For his part, Blackburn had little of substance to add, other than to warn, "We shouldn't make the mistake of saying that all finance capital is bad." 

Finance capitalism should merely be brought under control, he said, while the left should call for a set of reforms to be implemented by the capitalists. 

These demands were not socialist, he acknowledged, but of a "state capitalist nature." That is all that is possible, Blackburn insisted. The situation is not like 1917 "when no one knew what to do and Lenin put his hand up at the back of the room and said I will take responsibility for this mess," he said to laughter from the hundred or so present.

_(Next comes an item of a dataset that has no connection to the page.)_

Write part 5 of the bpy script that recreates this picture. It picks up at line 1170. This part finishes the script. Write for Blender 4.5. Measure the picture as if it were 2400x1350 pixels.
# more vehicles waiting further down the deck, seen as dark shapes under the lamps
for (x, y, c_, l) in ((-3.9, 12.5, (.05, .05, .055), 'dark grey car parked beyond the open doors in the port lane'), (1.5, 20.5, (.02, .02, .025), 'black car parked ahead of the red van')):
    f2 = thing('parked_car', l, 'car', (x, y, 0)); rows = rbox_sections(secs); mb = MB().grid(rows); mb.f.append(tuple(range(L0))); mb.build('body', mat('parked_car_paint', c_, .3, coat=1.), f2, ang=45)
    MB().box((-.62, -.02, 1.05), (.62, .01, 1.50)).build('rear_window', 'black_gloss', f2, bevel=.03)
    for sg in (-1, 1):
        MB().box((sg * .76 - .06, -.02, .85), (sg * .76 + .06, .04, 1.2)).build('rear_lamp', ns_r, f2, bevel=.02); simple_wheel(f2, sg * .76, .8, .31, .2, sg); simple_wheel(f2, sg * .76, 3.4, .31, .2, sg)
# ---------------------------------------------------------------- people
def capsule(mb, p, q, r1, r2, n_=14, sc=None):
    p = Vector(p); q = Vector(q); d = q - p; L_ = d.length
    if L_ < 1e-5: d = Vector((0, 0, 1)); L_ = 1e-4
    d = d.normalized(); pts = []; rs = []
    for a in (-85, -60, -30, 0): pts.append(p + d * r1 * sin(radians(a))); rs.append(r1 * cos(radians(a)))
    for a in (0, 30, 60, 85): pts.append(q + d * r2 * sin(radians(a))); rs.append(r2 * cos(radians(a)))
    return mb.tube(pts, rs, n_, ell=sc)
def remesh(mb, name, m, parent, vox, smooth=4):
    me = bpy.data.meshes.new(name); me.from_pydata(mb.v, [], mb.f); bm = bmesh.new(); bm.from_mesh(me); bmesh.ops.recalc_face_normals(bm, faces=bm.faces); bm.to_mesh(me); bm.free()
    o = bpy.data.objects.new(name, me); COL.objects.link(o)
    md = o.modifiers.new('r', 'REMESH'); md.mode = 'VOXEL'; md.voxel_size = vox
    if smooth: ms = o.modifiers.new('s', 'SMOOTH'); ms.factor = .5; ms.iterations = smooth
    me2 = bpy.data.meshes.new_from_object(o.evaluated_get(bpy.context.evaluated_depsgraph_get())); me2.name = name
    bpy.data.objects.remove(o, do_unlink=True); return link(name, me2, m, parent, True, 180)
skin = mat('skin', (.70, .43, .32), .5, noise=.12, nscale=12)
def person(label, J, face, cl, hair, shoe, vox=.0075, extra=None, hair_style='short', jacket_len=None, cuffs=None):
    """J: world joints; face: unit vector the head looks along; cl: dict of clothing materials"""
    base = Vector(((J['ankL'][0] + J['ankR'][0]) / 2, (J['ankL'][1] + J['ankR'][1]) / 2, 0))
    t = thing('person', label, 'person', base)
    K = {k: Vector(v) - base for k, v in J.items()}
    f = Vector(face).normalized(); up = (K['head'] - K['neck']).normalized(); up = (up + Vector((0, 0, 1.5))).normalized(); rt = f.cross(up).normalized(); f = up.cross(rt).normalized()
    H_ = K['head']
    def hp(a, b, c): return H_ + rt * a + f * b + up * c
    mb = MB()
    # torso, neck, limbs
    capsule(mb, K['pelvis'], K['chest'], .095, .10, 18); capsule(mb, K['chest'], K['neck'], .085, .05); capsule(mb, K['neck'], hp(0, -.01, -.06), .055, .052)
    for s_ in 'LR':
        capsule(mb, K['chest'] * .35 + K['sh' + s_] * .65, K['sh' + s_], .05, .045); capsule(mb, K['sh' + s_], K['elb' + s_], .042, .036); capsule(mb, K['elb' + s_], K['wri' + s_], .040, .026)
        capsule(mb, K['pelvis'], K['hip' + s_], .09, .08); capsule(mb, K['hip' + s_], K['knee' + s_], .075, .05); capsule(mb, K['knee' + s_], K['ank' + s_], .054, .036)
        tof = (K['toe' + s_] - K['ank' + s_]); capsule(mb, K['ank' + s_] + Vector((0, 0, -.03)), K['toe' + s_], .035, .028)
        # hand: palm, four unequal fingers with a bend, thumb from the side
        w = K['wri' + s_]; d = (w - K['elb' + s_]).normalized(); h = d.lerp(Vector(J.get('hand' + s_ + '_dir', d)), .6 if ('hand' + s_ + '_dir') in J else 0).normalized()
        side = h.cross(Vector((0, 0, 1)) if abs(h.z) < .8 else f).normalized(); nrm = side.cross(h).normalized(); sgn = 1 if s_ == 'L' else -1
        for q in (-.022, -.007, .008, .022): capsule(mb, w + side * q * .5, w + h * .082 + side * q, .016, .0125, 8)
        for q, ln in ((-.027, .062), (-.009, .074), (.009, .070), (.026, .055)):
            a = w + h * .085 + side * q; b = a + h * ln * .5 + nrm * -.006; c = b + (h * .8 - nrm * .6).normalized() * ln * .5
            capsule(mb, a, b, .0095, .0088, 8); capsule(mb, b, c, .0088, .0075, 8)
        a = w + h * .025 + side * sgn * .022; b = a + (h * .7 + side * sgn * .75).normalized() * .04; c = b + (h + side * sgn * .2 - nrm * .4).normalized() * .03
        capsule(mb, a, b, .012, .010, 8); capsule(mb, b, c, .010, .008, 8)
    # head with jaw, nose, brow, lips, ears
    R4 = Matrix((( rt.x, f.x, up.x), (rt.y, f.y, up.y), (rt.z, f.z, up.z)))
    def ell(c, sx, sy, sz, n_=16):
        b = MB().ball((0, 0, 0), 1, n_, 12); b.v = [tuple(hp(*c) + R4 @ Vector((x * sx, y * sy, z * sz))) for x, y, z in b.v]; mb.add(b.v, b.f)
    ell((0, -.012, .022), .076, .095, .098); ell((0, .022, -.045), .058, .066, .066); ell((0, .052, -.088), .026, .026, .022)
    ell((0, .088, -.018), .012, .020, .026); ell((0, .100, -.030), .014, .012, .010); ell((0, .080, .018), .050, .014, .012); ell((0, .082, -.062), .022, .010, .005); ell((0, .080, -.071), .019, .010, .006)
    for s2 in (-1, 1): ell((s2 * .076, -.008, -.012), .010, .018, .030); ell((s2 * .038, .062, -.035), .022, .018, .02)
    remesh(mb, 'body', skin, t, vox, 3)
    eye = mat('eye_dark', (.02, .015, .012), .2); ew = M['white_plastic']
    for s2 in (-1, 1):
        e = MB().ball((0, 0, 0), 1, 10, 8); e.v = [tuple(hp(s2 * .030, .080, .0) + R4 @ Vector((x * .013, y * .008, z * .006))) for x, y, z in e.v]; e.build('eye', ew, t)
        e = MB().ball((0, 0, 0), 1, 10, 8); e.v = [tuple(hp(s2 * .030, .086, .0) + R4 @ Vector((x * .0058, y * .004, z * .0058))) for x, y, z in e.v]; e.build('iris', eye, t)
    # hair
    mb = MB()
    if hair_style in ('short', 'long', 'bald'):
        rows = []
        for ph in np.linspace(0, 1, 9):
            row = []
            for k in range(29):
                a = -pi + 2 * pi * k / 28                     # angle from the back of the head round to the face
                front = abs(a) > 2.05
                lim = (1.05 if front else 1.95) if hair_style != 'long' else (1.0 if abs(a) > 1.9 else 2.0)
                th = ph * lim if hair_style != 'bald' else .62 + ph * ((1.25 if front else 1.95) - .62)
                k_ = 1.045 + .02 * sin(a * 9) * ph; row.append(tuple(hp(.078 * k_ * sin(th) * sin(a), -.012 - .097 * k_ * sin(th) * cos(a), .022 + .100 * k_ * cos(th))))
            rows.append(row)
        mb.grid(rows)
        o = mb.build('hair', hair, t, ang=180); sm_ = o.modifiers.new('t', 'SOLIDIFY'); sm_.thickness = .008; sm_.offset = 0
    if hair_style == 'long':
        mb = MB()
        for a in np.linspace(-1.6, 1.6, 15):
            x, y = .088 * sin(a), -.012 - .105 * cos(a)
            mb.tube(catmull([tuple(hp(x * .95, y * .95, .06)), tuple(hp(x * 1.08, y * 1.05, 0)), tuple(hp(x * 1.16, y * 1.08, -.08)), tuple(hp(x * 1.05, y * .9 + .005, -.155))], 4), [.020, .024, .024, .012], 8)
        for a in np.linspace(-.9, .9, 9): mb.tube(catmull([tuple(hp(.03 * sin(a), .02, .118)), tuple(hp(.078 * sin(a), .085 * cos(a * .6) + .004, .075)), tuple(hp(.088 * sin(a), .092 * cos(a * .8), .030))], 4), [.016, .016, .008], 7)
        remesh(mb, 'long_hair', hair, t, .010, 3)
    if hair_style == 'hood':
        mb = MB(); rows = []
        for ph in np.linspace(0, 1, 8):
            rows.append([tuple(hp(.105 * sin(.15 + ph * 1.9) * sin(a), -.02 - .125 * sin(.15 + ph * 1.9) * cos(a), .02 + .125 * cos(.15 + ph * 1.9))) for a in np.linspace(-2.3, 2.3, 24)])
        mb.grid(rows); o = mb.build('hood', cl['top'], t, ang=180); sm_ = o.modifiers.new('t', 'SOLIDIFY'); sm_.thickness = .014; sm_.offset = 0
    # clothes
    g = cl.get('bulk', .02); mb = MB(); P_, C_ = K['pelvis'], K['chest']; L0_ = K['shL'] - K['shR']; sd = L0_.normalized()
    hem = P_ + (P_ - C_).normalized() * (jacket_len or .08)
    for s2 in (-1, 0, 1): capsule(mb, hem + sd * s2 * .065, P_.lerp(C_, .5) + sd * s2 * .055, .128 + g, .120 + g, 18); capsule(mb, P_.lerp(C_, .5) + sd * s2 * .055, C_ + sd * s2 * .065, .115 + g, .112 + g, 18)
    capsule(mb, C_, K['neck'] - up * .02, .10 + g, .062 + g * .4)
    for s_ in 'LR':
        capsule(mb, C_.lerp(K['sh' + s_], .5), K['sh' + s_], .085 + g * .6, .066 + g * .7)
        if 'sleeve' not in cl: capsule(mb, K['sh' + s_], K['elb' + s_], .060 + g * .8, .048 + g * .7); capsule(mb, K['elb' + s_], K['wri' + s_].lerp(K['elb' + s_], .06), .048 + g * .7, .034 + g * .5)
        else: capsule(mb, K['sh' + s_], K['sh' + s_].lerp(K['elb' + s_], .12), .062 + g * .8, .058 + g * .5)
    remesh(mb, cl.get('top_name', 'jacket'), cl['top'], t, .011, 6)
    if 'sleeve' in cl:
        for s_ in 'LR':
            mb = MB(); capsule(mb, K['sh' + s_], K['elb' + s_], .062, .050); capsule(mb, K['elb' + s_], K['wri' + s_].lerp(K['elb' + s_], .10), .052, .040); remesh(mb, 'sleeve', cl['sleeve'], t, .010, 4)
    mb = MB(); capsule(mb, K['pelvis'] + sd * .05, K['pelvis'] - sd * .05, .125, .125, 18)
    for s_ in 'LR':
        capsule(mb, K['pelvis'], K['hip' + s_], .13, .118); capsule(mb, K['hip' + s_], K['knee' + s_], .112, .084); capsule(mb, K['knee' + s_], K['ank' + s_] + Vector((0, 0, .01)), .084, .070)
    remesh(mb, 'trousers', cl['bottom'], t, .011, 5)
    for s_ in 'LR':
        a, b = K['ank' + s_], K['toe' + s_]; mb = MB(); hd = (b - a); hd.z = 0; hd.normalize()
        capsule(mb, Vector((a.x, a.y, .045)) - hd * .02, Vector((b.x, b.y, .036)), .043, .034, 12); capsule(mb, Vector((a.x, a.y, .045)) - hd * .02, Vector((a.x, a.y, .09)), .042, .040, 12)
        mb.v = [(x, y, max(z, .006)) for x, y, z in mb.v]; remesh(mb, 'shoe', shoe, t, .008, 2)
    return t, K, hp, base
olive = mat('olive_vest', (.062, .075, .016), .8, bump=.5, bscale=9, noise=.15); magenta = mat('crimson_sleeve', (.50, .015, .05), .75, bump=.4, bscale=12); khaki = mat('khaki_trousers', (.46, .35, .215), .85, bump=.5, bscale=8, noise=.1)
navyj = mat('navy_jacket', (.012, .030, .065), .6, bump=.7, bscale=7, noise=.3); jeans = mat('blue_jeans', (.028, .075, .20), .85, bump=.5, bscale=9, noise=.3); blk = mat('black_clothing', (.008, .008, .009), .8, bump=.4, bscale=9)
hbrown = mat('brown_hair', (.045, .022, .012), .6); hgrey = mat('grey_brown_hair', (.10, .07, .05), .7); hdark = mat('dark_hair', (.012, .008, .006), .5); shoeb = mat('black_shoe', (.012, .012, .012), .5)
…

Posing the question, "But aren't we trying to get rid of capitalism?" he replied, "What we are getting towards are publicly responsible democratic forms of financial governance."

In the closing debate, Alex Callinicos focused on what he claimed were the political consequences of the crash. In a rambling survey, he largely confined himself to insisting that the United States, though weakened, would remain the world's hegemonic power, as neither Europe nor China was in a position to challenge it.

The financial crisis would get worse, he added. 

The problem was that political radicalisation in the anti-war movement has developed "well in advance of working class economic resistance.... We need to close the gap between political and economic resistance."

Peter Gowan did little other than to explicitly back Keynesian-style regulation of the capitalist market. "I remember the old International Socialism Journal and us Trotskyists [the IMG] used to oppose the idea of structural reforms. Now the left needs to advance them," he declared.

In the brief debate that followed, a member of the Socialist Equality Party asked, "Speakers have spoken of the depth of the crisis. I have heard solutions like structural reforms and transitional demands. What do the speakers think is the prospect for revolution and do they think the working class will lead it?" 

The question was greeted with laughter and ignored by the platform, other than Callinicos stating, "Of course I am for a socialist planned economy. It is important to start talking about that stuff again."